Ils sont revenus. Ce qu’il reste d’eux, du moins : silhouettes grisonnantes, arrogance intacte et mythe toujours aussi vivace. Oasis est remonté sur scène, convoquant l’imaginaire d’une époque révolue et exhumant une émotion collective dont on croyait avoir fait le deuil. À l’heure où la tendance est aux reformations, le retour du groupe britannique ne nous étonne presque pas, malgré la guerre fratricide des Gallagher. Au contraire, cette réunion était un rêve inavoué, peut-être même inavouable, un désir secret que, peu ou prou, chacun caressait en silence. Un retour qui rassure et qui flatte un désir de permanence dans un monde qui n’en propose plus.
La mécanique s’est enclenchée rapidement : une annonce, quelques mots dans la presse, et voilà la nostalgie lancée un an à l’avance. Les places se sont arrachées, les réseaux se sont émus, les t-shirts et les collaborations commerciales ont refleuri comme des reliques miraculeuses. Du côté des fans, il n’est plus tellement question d’aimer un groupe que de réintégrer une communauté perdue, d’éprouver à nouveau ce que l’on croyait à jamais réservé à notre jeunesse : le sentiment d’être enfin compris, de se sentir à sa place. L’occasion pour beaucoup de se faire une nouvelle coupe, de ressortir du placard les parkas kakis, les bucket hat et les vieilles Adidas.
De ce point de vue, le retour d’Oasis est un véritable cas d’école. Une fraternité brisée, une arrogance charismatique, un romantisme du désordre, et un retour inespéré. Le récit était prêt, il suffisait d’en activer le souvenir. Il nous est pourtant difficile de croire que ce retour relève en premier lieu d’une dimension musicale ou fraternelle. Malgré l’émotion, il faut se rendre à l’évidence : la nouvelle tournée semble s’engouffrer dans un phénomène plus large qui s’inscrit d’une forme de capitalisme mémoriel. Car la nostalgie est aujourd’hui une stratégie. Elle n’est plus seulement une émotion diffuse : elle s’est transformée en marché. Une économie du manque, patiemment cultivée, qui transforme les souvenirs en produits dérivés et les affects en billets VIP. Le passé devient un gisement exploitable, et plus il est personnel, plus il est rentable. Une annonce sur les réseaux sociaux et l’on se retrouve à réserver billets d’avions, chambre d’hôtel et tickets de concert. Le retour d’Oasis ne fait que rejouer ce scénario : les émotions sont authentiques, leur mise en scène est calculée.

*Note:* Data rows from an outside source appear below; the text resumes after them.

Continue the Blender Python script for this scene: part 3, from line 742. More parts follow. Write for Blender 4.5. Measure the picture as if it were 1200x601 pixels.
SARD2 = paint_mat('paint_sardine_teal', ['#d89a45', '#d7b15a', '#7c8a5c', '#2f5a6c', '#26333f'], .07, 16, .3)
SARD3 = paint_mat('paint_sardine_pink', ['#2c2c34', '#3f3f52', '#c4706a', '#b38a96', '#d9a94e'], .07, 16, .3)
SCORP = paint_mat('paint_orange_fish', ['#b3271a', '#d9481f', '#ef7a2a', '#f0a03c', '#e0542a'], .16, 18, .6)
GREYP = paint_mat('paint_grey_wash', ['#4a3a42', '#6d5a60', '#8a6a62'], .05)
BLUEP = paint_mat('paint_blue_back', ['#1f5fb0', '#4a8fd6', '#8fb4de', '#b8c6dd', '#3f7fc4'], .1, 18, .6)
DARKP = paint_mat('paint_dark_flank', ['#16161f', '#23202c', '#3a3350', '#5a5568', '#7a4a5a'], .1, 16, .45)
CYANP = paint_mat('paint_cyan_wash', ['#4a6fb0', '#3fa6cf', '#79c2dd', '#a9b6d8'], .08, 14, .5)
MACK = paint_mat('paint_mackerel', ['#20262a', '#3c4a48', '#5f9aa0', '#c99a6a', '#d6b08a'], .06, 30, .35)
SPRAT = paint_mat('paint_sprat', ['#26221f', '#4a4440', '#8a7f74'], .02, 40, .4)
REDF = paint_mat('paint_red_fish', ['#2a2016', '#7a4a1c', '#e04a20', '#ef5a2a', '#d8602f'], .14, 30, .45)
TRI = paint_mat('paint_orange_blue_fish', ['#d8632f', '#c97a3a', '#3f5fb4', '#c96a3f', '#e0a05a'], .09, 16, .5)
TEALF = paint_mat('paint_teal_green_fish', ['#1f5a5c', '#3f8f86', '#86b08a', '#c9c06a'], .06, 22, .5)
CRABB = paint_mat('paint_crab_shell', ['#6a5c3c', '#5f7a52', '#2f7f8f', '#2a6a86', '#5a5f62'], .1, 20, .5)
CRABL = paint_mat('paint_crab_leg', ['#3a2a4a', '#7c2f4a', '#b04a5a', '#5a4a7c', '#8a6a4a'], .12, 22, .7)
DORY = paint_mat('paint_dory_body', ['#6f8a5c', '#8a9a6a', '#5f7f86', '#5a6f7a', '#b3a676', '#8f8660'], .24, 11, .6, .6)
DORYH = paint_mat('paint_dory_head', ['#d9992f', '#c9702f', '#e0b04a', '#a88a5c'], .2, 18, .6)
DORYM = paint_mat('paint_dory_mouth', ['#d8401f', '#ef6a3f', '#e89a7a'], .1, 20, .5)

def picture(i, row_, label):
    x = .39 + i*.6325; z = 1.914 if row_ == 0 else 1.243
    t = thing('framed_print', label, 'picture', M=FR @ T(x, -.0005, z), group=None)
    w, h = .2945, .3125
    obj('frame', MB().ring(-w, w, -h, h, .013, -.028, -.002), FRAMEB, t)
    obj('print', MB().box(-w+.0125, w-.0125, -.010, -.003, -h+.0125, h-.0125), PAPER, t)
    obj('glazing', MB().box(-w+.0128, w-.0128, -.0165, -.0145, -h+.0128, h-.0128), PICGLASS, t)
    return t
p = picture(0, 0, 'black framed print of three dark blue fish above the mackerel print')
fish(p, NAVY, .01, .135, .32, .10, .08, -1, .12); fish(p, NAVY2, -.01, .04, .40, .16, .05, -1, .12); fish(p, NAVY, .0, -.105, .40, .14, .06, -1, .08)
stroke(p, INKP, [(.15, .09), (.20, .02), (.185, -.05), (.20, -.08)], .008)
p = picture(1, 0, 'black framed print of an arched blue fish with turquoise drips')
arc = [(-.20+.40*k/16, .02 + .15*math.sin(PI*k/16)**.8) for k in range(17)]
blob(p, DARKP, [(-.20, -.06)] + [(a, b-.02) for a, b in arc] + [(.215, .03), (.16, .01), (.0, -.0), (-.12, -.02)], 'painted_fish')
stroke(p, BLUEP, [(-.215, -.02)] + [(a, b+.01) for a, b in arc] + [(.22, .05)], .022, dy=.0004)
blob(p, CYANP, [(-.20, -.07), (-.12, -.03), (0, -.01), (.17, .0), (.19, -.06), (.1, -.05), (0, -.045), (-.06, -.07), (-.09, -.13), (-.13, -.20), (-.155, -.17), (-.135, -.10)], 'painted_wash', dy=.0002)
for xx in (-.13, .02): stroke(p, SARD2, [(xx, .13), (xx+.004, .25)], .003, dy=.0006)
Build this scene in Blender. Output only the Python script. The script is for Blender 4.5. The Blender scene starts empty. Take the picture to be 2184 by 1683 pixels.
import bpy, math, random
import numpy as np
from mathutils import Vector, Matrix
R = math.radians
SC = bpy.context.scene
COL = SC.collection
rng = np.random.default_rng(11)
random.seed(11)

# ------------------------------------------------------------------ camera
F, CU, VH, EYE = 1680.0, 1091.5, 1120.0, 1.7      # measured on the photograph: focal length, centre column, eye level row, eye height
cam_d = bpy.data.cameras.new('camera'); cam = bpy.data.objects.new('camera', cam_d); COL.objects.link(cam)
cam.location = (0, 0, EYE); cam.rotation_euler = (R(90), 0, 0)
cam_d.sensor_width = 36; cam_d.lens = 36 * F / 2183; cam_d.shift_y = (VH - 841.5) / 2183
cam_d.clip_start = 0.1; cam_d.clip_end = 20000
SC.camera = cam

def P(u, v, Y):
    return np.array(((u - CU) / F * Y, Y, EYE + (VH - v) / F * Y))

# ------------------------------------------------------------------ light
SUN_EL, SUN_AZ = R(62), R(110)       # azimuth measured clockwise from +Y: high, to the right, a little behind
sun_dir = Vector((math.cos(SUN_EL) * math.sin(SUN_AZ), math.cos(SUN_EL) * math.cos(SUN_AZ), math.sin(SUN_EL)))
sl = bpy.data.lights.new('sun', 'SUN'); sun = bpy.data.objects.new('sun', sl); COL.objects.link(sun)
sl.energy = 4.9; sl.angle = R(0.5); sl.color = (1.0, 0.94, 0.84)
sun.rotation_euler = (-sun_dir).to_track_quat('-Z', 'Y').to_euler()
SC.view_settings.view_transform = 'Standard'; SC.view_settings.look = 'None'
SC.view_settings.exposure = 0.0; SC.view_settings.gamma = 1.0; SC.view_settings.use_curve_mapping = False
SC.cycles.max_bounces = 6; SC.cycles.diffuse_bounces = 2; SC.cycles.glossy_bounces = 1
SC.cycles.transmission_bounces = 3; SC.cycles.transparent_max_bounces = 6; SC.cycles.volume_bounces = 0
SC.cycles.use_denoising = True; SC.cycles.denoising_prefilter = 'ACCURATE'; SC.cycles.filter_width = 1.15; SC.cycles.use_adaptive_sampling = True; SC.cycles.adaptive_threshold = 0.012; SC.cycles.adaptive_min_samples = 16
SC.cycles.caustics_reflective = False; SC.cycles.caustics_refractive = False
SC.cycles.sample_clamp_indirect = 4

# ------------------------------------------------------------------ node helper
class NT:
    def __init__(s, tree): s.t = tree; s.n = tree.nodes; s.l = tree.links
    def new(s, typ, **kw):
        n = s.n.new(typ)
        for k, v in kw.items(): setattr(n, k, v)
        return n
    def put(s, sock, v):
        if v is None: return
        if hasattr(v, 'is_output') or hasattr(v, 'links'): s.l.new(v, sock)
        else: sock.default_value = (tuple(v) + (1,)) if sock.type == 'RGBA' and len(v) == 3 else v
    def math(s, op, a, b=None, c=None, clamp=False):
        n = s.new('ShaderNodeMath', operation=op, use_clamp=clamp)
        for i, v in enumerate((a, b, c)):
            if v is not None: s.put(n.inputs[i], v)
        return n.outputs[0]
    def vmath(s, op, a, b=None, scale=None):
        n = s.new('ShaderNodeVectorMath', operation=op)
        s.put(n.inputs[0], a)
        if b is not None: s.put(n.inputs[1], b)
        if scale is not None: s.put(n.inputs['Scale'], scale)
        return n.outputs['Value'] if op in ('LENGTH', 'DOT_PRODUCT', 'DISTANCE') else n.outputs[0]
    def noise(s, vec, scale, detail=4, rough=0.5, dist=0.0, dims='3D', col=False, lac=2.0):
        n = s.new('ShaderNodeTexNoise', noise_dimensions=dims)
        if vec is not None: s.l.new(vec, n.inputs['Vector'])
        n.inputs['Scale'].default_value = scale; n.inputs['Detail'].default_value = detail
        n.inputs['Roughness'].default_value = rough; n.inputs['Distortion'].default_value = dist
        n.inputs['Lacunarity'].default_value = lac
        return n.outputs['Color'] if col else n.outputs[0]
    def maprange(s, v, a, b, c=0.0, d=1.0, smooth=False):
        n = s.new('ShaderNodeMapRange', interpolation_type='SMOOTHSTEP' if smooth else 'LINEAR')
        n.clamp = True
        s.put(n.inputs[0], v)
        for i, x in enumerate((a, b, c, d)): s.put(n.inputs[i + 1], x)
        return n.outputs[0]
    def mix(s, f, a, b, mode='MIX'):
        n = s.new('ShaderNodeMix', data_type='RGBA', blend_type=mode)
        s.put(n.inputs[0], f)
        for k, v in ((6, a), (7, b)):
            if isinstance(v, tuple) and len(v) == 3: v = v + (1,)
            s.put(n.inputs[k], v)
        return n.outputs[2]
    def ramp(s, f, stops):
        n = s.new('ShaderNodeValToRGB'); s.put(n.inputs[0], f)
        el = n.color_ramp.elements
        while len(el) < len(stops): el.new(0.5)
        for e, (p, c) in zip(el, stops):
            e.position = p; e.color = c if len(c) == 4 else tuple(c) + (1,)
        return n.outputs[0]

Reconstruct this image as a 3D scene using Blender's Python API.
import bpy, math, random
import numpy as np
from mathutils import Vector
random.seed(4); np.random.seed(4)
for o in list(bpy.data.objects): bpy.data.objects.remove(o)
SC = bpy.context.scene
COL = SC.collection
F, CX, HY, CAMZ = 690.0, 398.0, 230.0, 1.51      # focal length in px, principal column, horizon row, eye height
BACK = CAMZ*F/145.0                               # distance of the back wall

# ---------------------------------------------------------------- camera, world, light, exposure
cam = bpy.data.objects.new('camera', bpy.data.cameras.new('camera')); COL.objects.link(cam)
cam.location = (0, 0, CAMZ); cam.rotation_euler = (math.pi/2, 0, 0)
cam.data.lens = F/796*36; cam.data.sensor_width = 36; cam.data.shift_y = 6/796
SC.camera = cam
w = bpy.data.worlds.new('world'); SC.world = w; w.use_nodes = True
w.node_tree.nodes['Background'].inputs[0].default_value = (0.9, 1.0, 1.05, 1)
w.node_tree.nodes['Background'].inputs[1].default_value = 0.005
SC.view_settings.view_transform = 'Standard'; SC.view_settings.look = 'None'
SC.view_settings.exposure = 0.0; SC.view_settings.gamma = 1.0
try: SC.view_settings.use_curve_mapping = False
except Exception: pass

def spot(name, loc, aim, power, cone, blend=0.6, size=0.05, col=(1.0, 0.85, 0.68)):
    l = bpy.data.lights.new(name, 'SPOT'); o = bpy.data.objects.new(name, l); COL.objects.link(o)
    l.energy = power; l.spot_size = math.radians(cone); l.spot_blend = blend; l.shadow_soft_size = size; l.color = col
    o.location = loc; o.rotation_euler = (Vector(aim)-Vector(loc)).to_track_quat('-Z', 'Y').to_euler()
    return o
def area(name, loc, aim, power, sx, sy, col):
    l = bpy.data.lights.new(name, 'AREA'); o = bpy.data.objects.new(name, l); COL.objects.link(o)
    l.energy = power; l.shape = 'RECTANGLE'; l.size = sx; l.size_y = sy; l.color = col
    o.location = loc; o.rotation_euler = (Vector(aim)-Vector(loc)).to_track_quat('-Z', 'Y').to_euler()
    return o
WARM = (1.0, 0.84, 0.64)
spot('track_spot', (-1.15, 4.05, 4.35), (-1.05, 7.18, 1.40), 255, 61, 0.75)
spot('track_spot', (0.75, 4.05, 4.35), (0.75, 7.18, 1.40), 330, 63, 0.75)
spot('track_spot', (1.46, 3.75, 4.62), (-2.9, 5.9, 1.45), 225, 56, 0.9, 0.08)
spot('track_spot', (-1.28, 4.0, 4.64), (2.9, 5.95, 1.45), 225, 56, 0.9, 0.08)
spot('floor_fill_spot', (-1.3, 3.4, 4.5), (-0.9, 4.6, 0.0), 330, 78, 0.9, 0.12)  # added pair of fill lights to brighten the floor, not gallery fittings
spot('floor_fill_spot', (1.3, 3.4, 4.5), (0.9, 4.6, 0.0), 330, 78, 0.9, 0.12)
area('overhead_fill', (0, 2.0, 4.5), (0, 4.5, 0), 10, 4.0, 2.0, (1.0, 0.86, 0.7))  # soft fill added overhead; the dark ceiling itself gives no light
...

Faut-il pour autant s’en offusquer ? Peut-être pas. Ce n’est certainement pas la première fois que la culture populaire est traversée par des logiques industrielles et mercantiles. Ce qui interroge davantage, peut-être, c’est cette ferveur immédiate, cette docilité collective avec laquelle on consent à l’événement. Comme si, dans un monde saturé d’incertitudes, revenir à Oasis était devenu un geste de confort, un réflexe presque identitaire. Mais que dit cette soudaine unanimité ? Qu’avons-nous perdu pour vouloir à ce point retrouver ce qui, précisément, n’existe plus ?
Pas question de mépriser ce retour par pur snobisme ou pas pureté militante, ni de pointer du doigt ceux qui s’en réjouissent. La musique d’Oasis, qu’on l’aime ou qu’on l’exècre, conserve cette force d’adhésion, ce grain brut, mal peigné, qui traverse les époques. Elle appartient irrémédiablement à une mémoire collective, dont elle est à la fois le vestige et le moteur. Mais peut-être gagnerait-on à interroger l’enthousiasme lui-même que suscite ce retour : pourquoi ce besoin si pressant de rejouer le passé ? Pourquoi cet engouement massif pour des reformations, des commémorations, des relectures ?
La nostalgie peut être un moteur. À condition de ne pas la transformer en roue de secours. Le danger : qu’à force de se réfugier dans l’hier, on laisse le présent se déliter sans même essayer de le penser. Oasis revient. Soit. Champagne supernova pour tout le monde. Mais à condition que ce comeback ne devienne pas l’alibi confortable de notre renoncement à fabriquer du neuf.